EXERCISE DETAILS: Give every entry again, unchanged, and leave its images out.

DATA RECORDS:

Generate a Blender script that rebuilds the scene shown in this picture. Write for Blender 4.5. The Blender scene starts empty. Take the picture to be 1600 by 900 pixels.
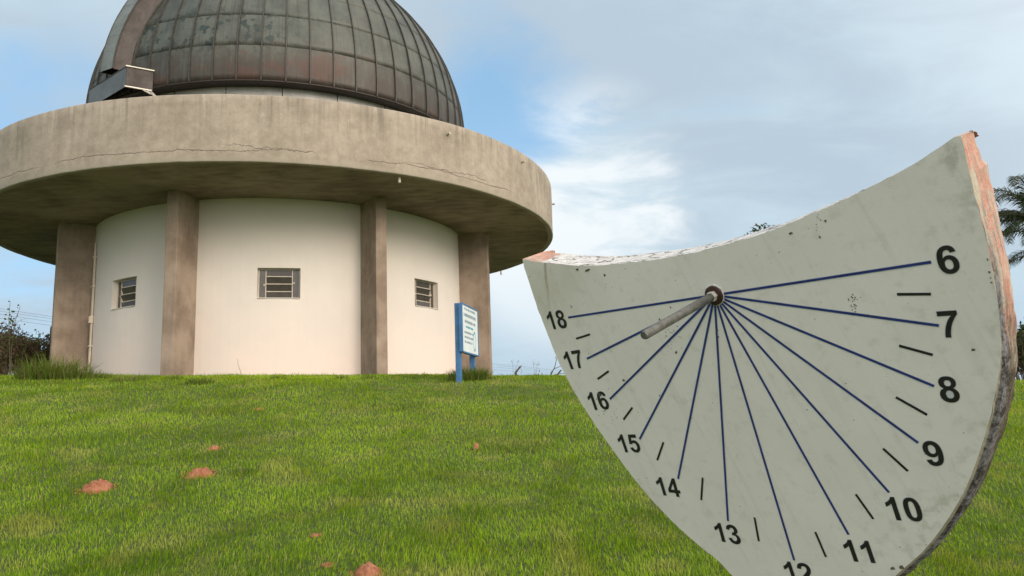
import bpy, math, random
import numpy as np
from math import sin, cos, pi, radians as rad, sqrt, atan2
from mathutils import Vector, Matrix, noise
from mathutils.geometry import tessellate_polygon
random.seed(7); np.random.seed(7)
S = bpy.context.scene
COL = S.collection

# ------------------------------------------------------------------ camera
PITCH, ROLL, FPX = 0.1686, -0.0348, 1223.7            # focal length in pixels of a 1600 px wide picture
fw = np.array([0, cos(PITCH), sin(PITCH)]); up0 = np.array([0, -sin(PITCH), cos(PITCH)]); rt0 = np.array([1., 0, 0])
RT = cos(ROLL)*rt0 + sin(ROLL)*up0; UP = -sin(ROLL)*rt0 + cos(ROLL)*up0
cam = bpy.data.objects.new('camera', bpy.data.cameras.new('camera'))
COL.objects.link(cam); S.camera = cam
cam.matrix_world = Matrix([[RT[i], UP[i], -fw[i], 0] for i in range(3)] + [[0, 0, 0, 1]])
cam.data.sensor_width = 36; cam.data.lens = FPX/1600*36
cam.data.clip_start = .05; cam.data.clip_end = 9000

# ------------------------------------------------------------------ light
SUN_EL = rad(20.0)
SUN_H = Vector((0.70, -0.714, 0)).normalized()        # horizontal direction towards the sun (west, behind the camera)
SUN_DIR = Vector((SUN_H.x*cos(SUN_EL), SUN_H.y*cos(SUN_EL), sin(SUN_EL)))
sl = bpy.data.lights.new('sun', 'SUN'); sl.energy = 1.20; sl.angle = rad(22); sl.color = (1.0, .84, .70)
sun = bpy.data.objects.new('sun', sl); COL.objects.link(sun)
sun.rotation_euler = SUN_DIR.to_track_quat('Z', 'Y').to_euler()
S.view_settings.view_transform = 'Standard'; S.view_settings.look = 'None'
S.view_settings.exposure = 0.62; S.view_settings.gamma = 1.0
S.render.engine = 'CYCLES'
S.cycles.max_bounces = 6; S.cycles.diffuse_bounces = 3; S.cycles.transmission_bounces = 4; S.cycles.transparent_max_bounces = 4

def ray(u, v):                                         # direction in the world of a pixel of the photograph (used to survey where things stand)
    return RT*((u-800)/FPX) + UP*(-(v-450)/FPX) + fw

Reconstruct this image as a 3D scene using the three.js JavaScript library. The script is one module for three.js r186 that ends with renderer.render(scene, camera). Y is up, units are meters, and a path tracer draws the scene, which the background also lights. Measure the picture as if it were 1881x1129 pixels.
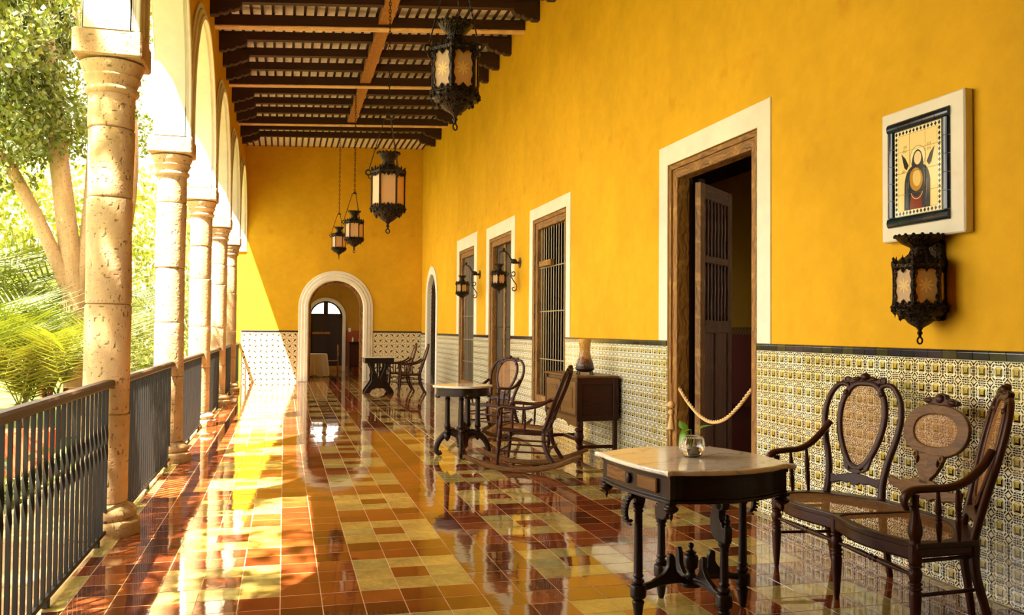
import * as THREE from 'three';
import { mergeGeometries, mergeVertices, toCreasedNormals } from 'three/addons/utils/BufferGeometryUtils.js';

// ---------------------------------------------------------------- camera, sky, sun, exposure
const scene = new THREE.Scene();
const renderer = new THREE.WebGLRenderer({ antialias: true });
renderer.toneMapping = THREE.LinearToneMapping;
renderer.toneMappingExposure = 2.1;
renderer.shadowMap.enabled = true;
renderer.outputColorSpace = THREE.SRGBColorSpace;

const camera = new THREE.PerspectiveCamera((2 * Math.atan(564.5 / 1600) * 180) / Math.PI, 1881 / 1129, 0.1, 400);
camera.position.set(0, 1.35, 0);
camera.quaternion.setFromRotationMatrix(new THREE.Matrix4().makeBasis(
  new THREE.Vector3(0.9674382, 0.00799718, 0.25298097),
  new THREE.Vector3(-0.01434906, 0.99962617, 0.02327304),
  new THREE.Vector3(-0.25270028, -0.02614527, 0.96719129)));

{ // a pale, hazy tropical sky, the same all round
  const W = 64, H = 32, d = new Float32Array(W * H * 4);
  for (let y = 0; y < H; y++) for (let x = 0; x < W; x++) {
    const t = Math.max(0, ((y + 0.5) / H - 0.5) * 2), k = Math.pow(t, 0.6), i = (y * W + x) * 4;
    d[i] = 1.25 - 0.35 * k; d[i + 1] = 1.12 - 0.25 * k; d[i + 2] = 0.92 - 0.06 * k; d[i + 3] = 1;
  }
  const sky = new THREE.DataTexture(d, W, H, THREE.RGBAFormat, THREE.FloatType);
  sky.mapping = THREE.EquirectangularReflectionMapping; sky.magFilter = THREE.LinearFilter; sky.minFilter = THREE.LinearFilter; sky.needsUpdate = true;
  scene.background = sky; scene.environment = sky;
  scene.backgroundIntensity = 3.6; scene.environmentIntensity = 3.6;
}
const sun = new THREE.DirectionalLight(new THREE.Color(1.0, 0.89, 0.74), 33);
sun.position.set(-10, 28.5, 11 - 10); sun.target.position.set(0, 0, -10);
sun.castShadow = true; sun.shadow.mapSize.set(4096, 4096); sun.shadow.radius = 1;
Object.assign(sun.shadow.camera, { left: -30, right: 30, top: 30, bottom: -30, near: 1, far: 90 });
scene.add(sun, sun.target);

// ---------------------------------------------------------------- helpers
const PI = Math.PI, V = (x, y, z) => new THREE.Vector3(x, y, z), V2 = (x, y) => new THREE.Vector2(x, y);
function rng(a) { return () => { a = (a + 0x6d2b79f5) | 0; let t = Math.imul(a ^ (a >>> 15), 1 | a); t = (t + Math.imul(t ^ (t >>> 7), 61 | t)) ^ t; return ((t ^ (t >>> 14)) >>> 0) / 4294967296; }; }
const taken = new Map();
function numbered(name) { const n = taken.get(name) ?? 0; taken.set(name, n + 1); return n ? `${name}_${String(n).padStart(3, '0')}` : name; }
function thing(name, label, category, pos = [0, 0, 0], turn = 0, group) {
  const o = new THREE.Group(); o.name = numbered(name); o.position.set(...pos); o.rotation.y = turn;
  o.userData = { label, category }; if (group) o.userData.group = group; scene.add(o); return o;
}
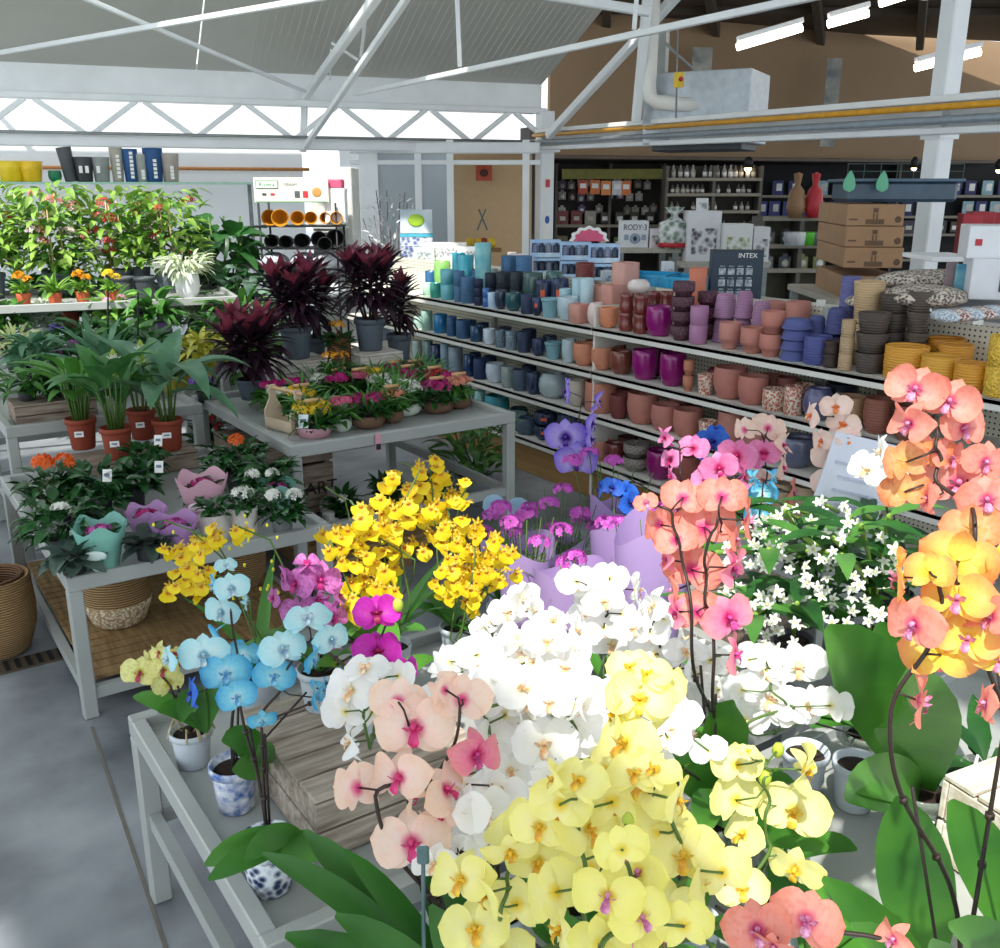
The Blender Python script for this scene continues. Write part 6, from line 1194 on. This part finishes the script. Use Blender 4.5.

TASK ANSWER:
Generate a Blender script that rebuilds the scene shown in this picture. Write for Blender 4.5. The Blender scene starts empty. Take the picture to be 1600 by 900 pixels.
import bpy, math, random
import numpy as np
from math import sin, cos, pi, radians as rad, sqrt, atan2
from mathutils import Vector, Matrix, noise
from mathutils.geometry import tessellate_polygon
random.seed(7); np.random.seed(7)
S = bpy.context.scene
COL = S.collection

# ------------------------------------------------------------------ camera
PITCH, ROLL, FPX = 0.1686, -0.0348, 1223.7            # focal length in pixels of a 1600 px wide picture
fw = np.array([0, cos(PITCH), sin(PITCH)]); up0 = np.array([0, -sin(PITCH), cos(PITCH)]); rt0 = np.array([1., 0, 0])
RT = cos(ROLL)*rt0 + sin(ROLL)*up0; UP = -sin(ROLL)*rt0 + cos(ROLL)*up0
cam = bpy.data.objects.new('camera', bpy.data.cameras.new('camera'))
COL.objects.link(cam); S.camera = cam
cam.matrix_world = Matrix([[RT[i], UP[i], -fw[i], 0] for i in range(3)] + [[0, 0, 0, 1]])
cam.data.sensor_width = 36; cam.data.lens = FPX/1600*36
cam.data.clip_start = .05; cam.data.clip_end = 9000

# ------------------------------------------------------------------ light
SUN_EL = rad(20.0)
SUN_H = Vector((0.70, -0.714, 0)).normalized()        # horizontal direction towards the sun (west, behind the camera)
SUN_DIR = Vector((SUN_H.x*cos(SUN_EL), SUN_H.y*cos(SUN_EL), sin(SUN_EL)))
sl = bpy.data.lights.new('sun', 'SUN'); sl.energy = 1.20; sl.angle = rad(22); sl.color = (1.0, .84, .70)
sun = bpy.data.objects.new('sun', sl); COL.objects.link(sun)
sun.rotation_euler = SUN_DIR.to_track_quat('Z', 'Y').to_euler()
S.view_settings.view_transform = 'Standard'; S.view_settings.look = 'None'
S.view_settings.exposure = 0.62; S.view_settings.gamma = 1.0
S.render.engine = 'CYCLES'
S.cycles.max_bounces = 6; S.cycles.diffuse_bounces = 3; S.cycles.transmission_bounces = 4; S.cycles.transparent_max_bounces = 4

def ray(u, v):                                         # direction in the world of a pixel of the photograph (used to survey where things stand)
    return RT*((u-800)/FPX) + UP*(-(v-450)/FPX) + fw

Reconstruct this image as a 3D scene using the three.js JavaScript library. The script is one module for three.js r186 that ends with renderer.render(scene, camera). Y is up, units are meters, and a path tracer draws the scene, which the background also lights. Measure the picture as if it were 1881x1129 pixels.
import * as THREE from 'three';
import { mergeGeometries, mergeVertices, toCreasedNormals } from 'three/addons/utils/BufferGeometryUtils.js';

// ---------------------------------------------------------------- camera, sky, sun, exposure
const scene = new THREE.Scene();
const renderer = new THREE.WebGLRenderer({ antialias: true });
renderer.toneMapping = THREE.LinearToneMapping;
renderer.toneMappingExposure = 2.1;
renderer.shadowMap.enabled = true;
renderer.outputColorSpace = THREE.SRGBColorSpace;

const camera = new THREE.PerspectiveCamera((2 * Math.atan(564.5 / 1600) * 180) / Math.PI, 1881 / 1129, 0.1, 400);
camera.position.set(0, 1.35, 0);
camera.quaternion.setFromRotationMatrix(new THREE.Matrix4().makeBasis(
  new THREE.Vector3(0.9674382, 0.00799718, 0.25298097),
  new THREE.Vector3(-0.01434906, 0.99962617, 0.02327304),
  new THREE.Vector3(-0.25270028, -0.02614527, 0.96719129)));

{ // a pale, hazy tropical sky, the same all round
  const W = 64, H = 32, d = new Float32Array(W * H * 4);
  for (let y = 0; y < H; y++) for (let x = 0; x < W; x++) {
    const t = Math.max(0, ((y + 0.5) / H - 0.5) * 2), k = Math.pow(t, 0.6), i = (y * W + x) * 4;
    d[i] = 1.25 - 0.35 * k; d[i + 1] = 1.12 - 0.25 * k; d[i + 2] = 0.92 - 0.06 * k; d[i + 3] = 1;
  }
  const sky = new THREE.DataTexture(d, W, H, THREE.RGBAFormat, THREE.FloatType);
  sky.mapping = THREE.EquirectangularReflectionMapping; sky.magFilter = THREE.LinearFilter; sky.minFilter = THREE.LinearFilter; sky.needsUpdate = true;
  scene.background = sky; scene.environment = sky;
  scene.backgroundIntensity = 3.6; scene.environmentIntensity = 3.6;
}
const sun = new THREE.DirectionalLight(new THREE.Color(1.0, 0.89, 0.74), 33);
sun.position.set(-10, 28.5, 11 - 10); sun.target.position.set(0, 0, -10);
sun.castShadow = true; sun.shadow.mapSize.set(4096, 4096); sun.shadow.radius = 1;
Object.assign(sun.shadow.camera, { left: -30, right: 30, top: 30, bottom: -30, near: 1, far: 90 });
scene.add(sun, sun.target);

// ---------------------------------------------------------------- helpers
const PI = Math.PI, V = (x, y, z) => new THREE.Vector3(x, y, z), V2 = (x, y) => new THREE.Vector2(x, y);
function rng(a) { return () => { a = (a + 0x6d2b79f5) | 0; let t = Math.imul(a ^ (a >>> 15), 1 | a); t = (t + Math.imul(t ^ (t >>> 7), 61 | t)) ^ t; return ((t ^ (t >>> 14)) >>> 0) / 4294967296; }; }
const taken = new Map();
function numbered(name) { const n = taken.get(name) ?? 0; taken.set(name, n + 1); return n ? `${name}_${String(n).padStart(3, '0')}` : name; }
function thing(name, label, category, pos = [0, 0, 0], turn = 0, group) {
  const o = new THREE.Group(); o.name = numbered(name); o.position.set(...pos); o.rotation.y = turn;
  o.userData = { label, category }; if (group) o.userData.group = group; scene.add(o); return o;
}
The Blender Python script for this scene continues. Write part 6, from line 1194 on. This part finishes the script. Use Blender 4.5.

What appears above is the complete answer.